Through the characters in his plays, “playwright August Wilson explained our lives,” says Foggie-Barnett. “Teenie did it without a single solitary word.”
Shifting Access and Opportunity
Inadequate housing and crumbling infrastructure have long plagued Pittsburgh’s black neighborhoods. Over four decades, Harris recorded a complex reality: the destructive effects of structural racism alongside against-the-odds achievement and a persistent demand for equality.
“I am both fascinated and disturbed by how the problems of the past come back to haunt us through the lens of his camera,” author and oral historian Yvonne McBride observed about Harris’ photographs in a 2015 essay. “Who could have imagined that 50 years later we would still need to argue the case for employment opportunities, business opportunities, and affordable housing for both new and lifelong residents—especially when that development takes place within our own communities?”
In seeming contrast to pictures of empowerment, there are also images of people living in substandard conditions. These images were used to document Courier stories that sought to expose substandard housing or absentee landlords. They, too, can be interpreted as a form of protest image.

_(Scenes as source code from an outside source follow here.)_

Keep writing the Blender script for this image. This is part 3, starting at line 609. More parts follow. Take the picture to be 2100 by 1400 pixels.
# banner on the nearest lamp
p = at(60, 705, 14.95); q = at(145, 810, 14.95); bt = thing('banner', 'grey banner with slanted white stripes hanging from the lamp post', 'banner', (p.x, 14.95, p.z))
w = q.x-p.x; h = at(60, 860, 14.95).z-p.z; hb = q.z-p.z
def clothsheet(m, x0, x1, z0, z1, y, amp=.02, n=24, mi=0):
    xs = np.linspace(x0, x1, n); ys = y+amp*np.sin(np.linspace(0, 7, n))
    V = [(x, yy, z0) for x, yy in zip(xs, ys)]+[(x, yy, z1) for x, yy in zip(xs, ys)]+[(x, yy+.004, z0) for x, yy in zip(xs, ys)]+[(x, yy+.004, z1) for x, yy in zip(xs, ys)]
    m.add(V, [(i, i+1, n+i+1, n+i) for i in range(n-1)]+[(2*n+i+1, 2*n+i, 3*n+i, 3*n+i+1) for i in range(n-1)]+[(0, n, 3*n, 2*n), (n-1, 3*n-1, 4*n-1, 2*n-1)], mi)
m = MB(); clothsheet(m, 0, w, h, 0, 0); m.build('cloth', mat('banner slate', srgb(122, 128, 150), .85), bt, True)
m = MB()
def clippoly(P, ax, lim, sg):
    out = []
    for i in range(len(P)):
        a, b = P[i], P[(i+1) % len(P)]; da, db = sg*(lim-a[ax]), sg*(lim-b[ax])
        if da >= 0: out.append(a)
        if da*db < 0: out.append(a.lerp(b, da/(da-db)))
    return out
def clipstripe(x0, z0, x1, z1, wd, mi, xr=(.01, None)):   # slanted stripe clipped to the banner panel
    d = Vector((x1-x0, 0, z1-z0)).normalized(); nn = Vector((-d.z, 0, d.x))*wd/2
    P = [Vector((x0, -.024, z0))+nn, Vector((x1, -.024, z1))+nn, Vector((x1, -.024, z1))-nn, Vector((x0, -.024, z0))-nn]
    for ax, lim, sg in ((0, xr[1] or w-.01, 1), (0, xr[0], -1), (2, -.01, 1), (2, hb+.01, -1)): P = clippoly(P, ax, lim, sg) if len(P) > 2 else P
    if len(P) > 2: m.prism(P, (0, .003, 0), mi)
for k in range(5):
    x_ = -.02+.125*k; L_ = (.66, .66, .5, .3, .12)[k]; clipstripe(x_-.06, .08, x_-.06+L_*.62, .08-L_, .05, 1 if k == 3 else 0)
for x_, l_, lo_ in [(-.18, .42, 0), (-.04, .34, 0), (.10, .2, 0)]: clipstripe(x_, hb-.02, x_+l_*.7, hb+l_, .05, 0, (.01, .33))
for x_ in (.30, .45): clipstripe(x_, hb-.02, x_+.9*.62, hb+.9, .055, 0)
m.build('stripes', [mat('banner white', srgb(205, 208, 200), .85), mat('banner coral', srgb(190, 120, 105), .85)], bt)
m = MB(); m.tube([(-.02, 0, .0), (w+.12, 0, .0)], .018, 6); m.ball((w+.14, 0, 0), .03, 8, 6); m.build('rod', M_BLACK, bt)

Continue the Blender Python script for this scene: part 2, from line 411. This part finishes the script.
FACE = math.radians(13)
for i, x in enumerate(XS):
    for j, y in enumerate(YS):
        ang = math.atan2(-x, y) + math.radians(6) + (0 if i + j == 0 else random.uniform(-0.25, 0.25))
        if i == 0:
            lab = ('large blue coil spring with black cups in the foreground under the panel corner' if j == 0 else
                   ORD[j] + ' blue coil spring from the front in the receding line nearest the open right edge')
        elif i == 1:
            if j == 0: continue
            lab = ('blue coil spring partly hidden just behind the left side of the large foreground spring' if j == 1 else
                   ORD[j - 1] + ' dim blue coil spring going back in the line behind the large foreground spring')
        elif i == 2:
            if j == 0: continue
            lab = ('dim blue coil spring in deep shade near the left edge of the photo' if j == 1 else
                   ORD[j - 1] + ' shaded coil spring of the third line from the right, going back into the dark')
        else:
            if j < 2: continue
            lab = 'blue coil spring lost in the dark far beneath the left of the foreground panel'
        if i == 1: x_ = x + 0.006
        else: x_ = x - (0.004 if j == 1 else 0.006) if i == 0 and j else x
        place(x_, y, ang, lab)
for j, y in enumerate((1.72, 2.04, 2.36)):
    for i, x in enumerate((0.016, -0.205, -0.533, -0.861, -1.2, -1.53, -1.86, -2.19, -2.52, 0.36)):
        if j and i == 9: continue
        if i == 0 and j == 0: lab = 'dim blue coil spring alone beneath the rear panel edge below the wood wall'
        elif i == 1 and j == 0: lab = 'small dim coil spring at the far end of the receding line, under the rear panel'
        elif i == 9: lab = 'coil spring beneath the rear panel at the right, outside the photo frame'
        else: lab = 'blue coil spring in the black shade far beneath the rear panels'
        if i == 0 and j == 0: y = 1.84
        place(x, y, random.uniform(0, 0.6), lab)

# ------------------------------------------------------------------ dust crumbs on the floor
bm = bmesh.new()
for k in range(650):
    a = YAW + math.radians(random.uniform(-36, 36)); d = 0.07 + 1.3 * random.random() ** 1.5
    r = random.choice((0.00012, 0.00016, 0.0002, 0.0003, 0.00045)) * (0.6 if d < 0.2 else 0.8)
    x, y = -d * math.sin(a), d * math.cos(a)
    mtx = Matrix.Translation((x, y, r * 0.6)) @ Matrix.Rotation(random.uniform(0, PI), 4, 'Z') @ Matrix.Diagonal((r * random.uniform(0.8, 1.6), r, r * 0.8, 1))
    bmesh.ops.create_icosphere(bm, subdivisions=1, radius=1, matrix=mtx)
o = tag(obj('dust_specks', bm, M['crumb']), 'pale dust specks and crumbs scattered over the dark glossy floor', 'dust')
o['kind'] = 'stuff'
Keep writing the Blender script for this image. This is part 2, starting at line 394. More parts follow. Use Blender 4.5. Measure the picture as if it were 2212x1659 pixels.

“I am both fascinated and disturbed by how the problems of the past come back to haunt us through the lens of his camera.”
– Oral historian Yvonne McBride
No Single Idea of Blackness
Harris had an extraordinary gift for capturing the complexity of black identity within a single frame, says Dominique Luster, the Teenie Harris Archivist. “Living in a world of institutional oppression means you can flourish as a black, female business owner, but still face discrimination,” she says. “It’s a very complicated story to tell in pictures.”
By dismissing any single idea of “blackness,” Luster notes, Harris documented the humanity in everyday moments of ordinary people, taking great care to contextualize his subjects, and revealing that most people live at the intersection of many identity categories—from race and ethnicity to age and socioeconomic status.
“It’s a very complicated story to tell in pictures.”
– Dominique Luster, Teenie Harris Archivist
Social Networks
Photographs in black newspapers offered readers positive images of themselves and their communities—a reflection they seldom found elsewhere. Harris and photojournalists like Vera Jackson of south Los Angeles avoided sensationalism, whether documenting a crime scene or a glamorous social event.
In a somber Harris image showing family members of a murder victim embracing outside the victim’s apartment, Foggie-Barnett says she feels as if she’s standing inside the photograph, flooded by sorrow. “The community trusted Teenie; that’s how he got access during moments like these, and he puts us there. We don’t see the emotion, we feel it.”
“The community trusted Teenie; that’s how he got access during moments like these, and he puts us there. We don’t see the emotion, we feel it.” – Charlene Foggie-Barnett, archive specialist
The social networks section of the installation underscores the importance of alliance building in African American culture in the 20th century. Many formal social groups were initially formed in response to white social groups denying entry to blacks. Many of them endure, including the more than 100-year-old social club known as FROGS, an acronym for Friendly Rivalry Often Generates Success, a hub for male, middle-class professionals once known for throwing the social events of the year. As Harris’ images show so powerfully, informal networks were just as vital. In one especially tender interaction, he captures two young girls who are all smiles as they visit with a community elder named Sabre “Mother” Washington, a former slave. “We can only imagine what they might be talking about,” says Luster, “but what a precious moment.”